→ WHAT YOU SHOULD DO:
Transcribe all of the material exactly, except for its pictures.

→ DATA PROVIDED:

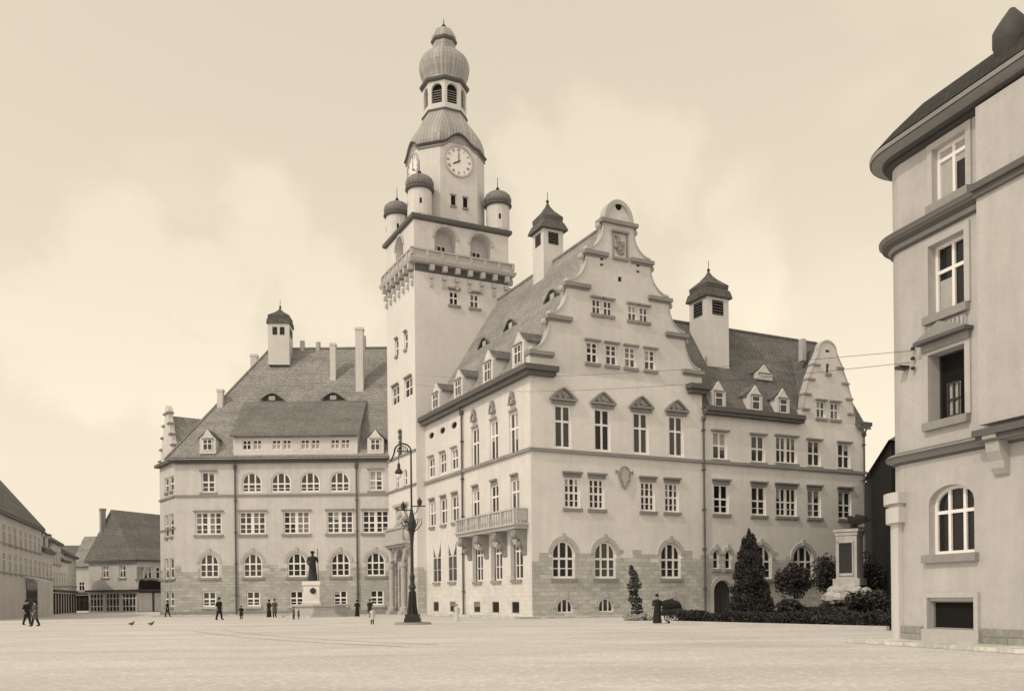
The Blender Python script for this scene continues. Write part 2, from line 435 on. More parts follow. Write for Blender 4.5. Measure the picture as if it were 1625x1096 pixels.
# gable windows
row(HALL, FR, hG, [940, 970.5, 1000.5, 1031.5], (931, 950, 542, 576), cols=2, rows=(.45, -.72), lint=.03, bar=.13)
row(HALL, FR, hG, [947, 965], (940, 954, 474, 498), cols=2, rows=(.5,), lint=.03, bar=.1)
row(HALL, FR, hG, [1004, 1022], (997, 1011, 484, 508), cols=2, rows=(.5,), lint=.03, bar=.1)
row(HALL, FR, hG, [984], (981, 987, 439, 447), cols=1, rows=(), sill=False, bar=.04, name='vent_window', glass_m=dark, frame_m=stonem)
for xx, yy in ((955, 411), (955, 420), (1012.5, 421), (1012.5, 431)):
    row(HALL, FR, hG, [xx], (xx-2.6, xx+2.6, yy-2, yy+2), cols=1, rows=(), sill=False, bar=.03, name='vent_window', glass_m=dark, frame_m=stonem)
# right wing
w0 = len(hR)
hW = []
row(HALL, FR, hW, [1142.5, 1203, (1248, 1), 1292, 1339.5][:2]+[1292, 1339.5], (1132, 1155, 685, 729), cols=2, rows=(.5,), bar=.15, lint=.02)
row(HALL, FR, hW, [(1248, 1.42)], (1237, 1260, 693, 735), cols=2, rows=(.5,), bar=.13, lint=.02)
row(HALL, FR, hW, [1144.5, 1204, 1292, 1340.5], (1133, 1157, 768, 815), cols=2, rows=(.5, -.25), bar=.15, lint=.30)
row(HALL, FR, hW, [(1248, 1.42)], (1237, 1260, 774, 819), cols=2, rows=(.5, -.25), bar=.13, lint=.30)
row(HALL, FR, hW, [1208, 1274.5], (1258, 1290, 866, 918), kind='round', cols=3, rows=(.52, -.26), name='arched_window', bar=.16, voussoir=True)
row(HALL, FR, hW, [1136.5, 1155.5], (1132, 1141, 873, 902), kind='round', cols=1, rows=(.5,), name='arched_window', bar=.09, voussoir=True, curt=0)
hWG = []
row(HALL, FR, hWG, [1303, 1325], (1296, 1310, 636, 663), cols=2, rows=(.55,), bar=.11, lint=.02)
row(HALL, FR, hWG, [1313.5], (1311, 1316, 577, 592), cols=1, rows=(), sill=True, bar=.04, name='vent_window', glass_m=dark, frame_m=stonem)
row(HALL, FR, hWG, [1313.5], (1310, 1317, 555, 559), cols=1, rows=(), sill=False, bar=.03, name='vent_window', glass_m=dark, frame_m=stonem)
# portal of the wing
zp = FR.z(1146, 920); sp0 = FR.s(1132, 950); sp1 = FR.s(1161, 950)
P = opening(sp0, sp1, .02, zp, 'round'); hW.append(P)
b = MB(); b.add([FR.pt(a, z, -.3) for a, z in P], 0)
b.box(FR, (sp0+sp1)/2-.03, (sp0+sp1)/2+.03, .05, zp-.9, -.3, -.24)
dr = b.build('door', [wood], HALL)
b = MB(); c = (sp0+sp1)/2; hw = (sp1-sp0)/2
ai = [(sp1+.004, 0)]+arc(c, zp-hw, hw+.004, 0, math.pi, 12)+[(sp0-.004, 0)]; ao = [(sp1+.4, 0)]+arc(c, zp-hw, hw+.4, 0, math.pi, 12)+[(sp0-.4, 0)]
b.grid([[FR.pt(a, z, .001) for a, z in ao], [FR.pt(a, z, .1) for a, z in ao], [FR.pt(a, z, .1) for a, z in ai], [FR.pt(a, z, .001) for a, z in ai]], 0, False)
b.build('door_surround', [stonel], dr)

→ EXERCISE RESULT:
The Blender Python script for this scene continues. Write part 2, from line 435 on. More parts follow. Write for Blender 4.5. Measure the picture as if it were 1625x1096 pixels.
# gable windows
row(HALL, FR, hG, [940, 970.5, 1000.5, 1031.5], (931, 950, 542, 576), cols=2, rows=(.45, -.72), lint=.03, bar=.13)
row(HALL, FR, hG, [947, 965], (940, 954, 474, 498), cols=2, rows=(.5,), lint=.03, bar=.1)
row(HALL, FR, hG, [1004, 1022], (997, 1011, 484, 508), cols=2, rows=(.5,), lint=.03, bar=.1)
row(HALL, FR, hG, [984], (981, 987, 439, 447), cols=1, rows=(), sill=False, bar=.04, name='vent_window', glass_m=dark, frame_m=stonem)
for xx, yy in ((955, 411), (955, 420), (1012.5, 421), (1012.5, 431)):
    row(HALL, FR, hG, [xx], (xx-2.6, xx+2.6, yy-2, yy+2), cols=1, rows=(), sill=False, bar=.03, name='vent_window', glass_m=dark, frame_m=stonem)
# right wing
w0 = len(hR)
hW = []
row(HALL, FR, hW, [1142.5, 1203, (1248, 1), 1292, 1339.5][:2]+[1292, 1339.5], (1132, 1155, 685, 729), cols=2, rows=(.5,), bar=.15, lint=.02)
row(HALL, FR, hW, [(1248, 1.42)], (1237, 1260, 693, 735), cols=2, rows=(.5,), bar=.13, lint=.02)
row(HALL, FR, hW, [1144.5, 1204, 1292, 1340.5], (1133, 1157, 768, 815), cols=2, rows=(.5, -.25), bar=.15, lint=.30)
row(HALL, FR, hW, [(1248, 1.42)], (1237, 1260, 774, 819), cols=2, rows=(.5, -.25), bar=.13, lint=.30)
row(HALL, FR, hW, [1208, 1274.5], (1258, 1290, 866, 918), kind='round', cols=3, rows=(.52, -.26), name='arched_window', bar=.16, voussoir=True)
row(HALL, FR, hW, [1136.5, 1155.5], (1132, 1141, 873, 902), kind='round', cols=1, rows=(.5,), name='arched_window', bar=.09, voussoir=True, curt=0)
hWG = []
row(HALL, FR, hWG, [1303, 1325], (1296, 1310, 636, 663), cols=2, rows=(.55,), bar=.11, lint=.02)
row(HALL, FR, hWG, [1313.5], (1311, 1316, 577, 592), cols=1, rows=(), sill=True, bar=.04, name='vent_window', glass_m=dark, frame_m=stonem)
row(HALL, FR, hWG, [1313.5], (1310, 1317, 555, 559), cols=1, rows=(), sill=False, bar=.03, name='vent_window', glass_m=dark, frame_m=stonem)
# portal of the wing
zp = FR.z(1146, 920); sp0 = FR.s(1132, 950); sp1 = FR.s(1161, 950)
P = opening(sp0, sp1, .02, zp, 'round'); hW.append(P)
b = MB(); b.add([FR.pt(a, z, -.3) for a, z in P], 0)
b.box(FR, (sp0+sp1)/2-.03, (sp0+sp1)/2+.03, .05, zp-.9, -.3, -.24)
dr = b.build('door', [wood], HALL)
b = MB(); c = (sp0+sp1)/2; hw = (sp1-sp0)/2
ai = [(sp1+.004, 0)]+arc(c, zp-hw, hw+.004, 0, math.pi, 12)+[(sp0-.004, 0)]; ao = [(sp1+.4, 0)]+arc(c, zp-hw, hw+.4, 0, math.pi, 12)+[(sp0-.4, 0)]
b.grid([[FR.pt(a, z, .001) for a, z in ao], [FR.pt(a, z, .1) for a, z in ao], [FR.pt(a, z, .1) for a, z in ai], [FR.pt(a, z, .001) for a, z in ai]], 0, False)
b.build('door_surround', [stonel], dr)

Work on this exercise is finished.